The four tested ‘Leven JS-600’ branded SSDs are basically bog-standard no-name units.
Oh.
Bog standard? They are more like “god knows what’s inside these” and cionsidering I have a solid suspicion there is no god…
There is a fairly reasonable theory floating around that no name drives have B quality chips, so these may have started with chips that were iffy from the start. Id like to see a test of this type , carried out by Backblaze, with thousands of drives.
Seeing these errors means “the SSD is on its way out,” according to HTWingNut.
Since we’re simply talking about being unpowered for a while, wouldn’t a simple full format fix/reset all ECC errors? No need to scrap the drive.
Surely a cap/transistor temporarily losing charge shouldn’t permanently destroy it!
Anyways, HDD for 6-24 months offline data storage, SSD for always-online data storage, and flash if you’re a masochist like me.
I’m sure USB pen drives are even worse.
I actually just pulled some files off of one from 2004-ish.
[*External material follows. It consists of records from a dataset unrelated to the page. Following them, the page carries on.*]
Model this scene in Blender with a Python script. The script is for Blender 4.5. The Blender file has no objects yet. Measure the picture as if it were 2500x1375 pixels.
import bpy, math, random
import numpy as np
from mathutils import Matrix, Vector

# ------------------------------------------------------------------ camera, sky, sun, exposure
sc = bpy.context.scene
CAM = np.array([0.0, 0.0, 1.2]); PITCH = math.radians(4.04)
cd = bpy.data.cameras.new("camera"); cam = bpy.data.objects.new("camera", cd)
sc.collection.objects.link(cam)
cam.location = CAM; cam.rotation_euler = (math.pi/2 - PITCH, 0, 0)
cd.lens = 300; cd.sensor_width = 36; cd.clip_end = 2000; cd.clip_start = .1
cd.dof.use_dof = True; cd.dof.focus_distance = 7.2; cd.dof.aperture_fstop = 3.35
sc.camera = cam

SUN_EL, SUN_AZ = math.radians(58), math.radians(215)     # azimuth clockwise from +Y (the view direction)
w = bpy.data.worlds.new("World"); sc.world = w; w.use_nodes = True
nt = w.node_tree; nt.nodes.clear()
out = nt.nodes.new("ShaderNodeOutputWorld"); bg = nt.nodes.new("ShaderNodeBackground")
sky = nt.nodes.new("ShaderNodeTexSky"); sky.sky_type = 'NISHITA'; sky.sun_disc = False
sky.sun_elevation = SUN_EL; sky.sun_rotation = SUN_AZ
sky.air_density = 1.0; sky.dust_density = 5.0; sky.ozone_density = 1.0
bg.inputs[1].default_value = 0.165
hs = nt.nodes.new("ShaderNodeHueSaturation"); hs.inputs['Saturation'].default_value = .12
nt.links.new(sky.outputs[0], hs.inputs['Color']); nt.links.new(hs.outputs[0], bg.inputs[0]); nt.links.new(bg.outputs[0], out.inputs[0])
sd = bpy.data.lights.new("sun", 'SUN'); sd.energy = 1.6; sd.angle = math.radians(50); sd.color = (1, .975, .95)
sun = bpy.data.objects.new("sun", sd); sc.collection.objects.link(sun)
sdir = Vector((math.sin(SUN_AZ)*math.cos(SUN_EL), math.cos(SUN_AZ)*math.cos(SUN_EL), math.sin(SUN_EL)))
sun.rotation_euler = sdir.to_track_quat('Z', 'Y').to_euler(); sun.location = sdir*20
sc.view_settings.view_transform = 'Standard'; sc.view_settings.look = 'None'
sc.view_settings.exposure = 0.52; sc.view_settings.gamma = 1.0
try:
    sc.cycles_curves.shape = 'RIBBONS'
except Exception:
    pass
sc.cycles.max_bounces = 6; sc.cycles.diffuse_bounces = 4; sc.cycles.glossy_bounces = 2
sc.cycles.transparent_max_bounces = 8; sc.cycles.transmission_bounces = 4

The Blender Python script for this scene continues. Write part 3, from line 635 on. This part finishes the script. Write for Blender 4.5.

No issues. Found another one from 2008 about a year ago that had no issues as well. Not sure why… maybe because they were so much lower capacity? Like, one was 64MB and that was huge back then.
I pulled some data off some old Samsung 1TB SSDs that werent powered for 3-4 years without an issue either. I guess they were SLC based on what others are saying.
I guess it’s a your mileage may vary situation depending on the exact drive you purchase and probably other factors too.
They were slc, so the charge ratio was much higher.
Mlc/tlc/qlc drives have to measure a current very precisely, up to 16 values of discrimination, any charge degredation doesn’t change a 1 to a 0, but a 3 to a 2 to a 1 and given enough time, a zero.
Also smaller gate dielectric so more leakage.
Those old drives may be using SLC flash. It can have a 20+ year data retention.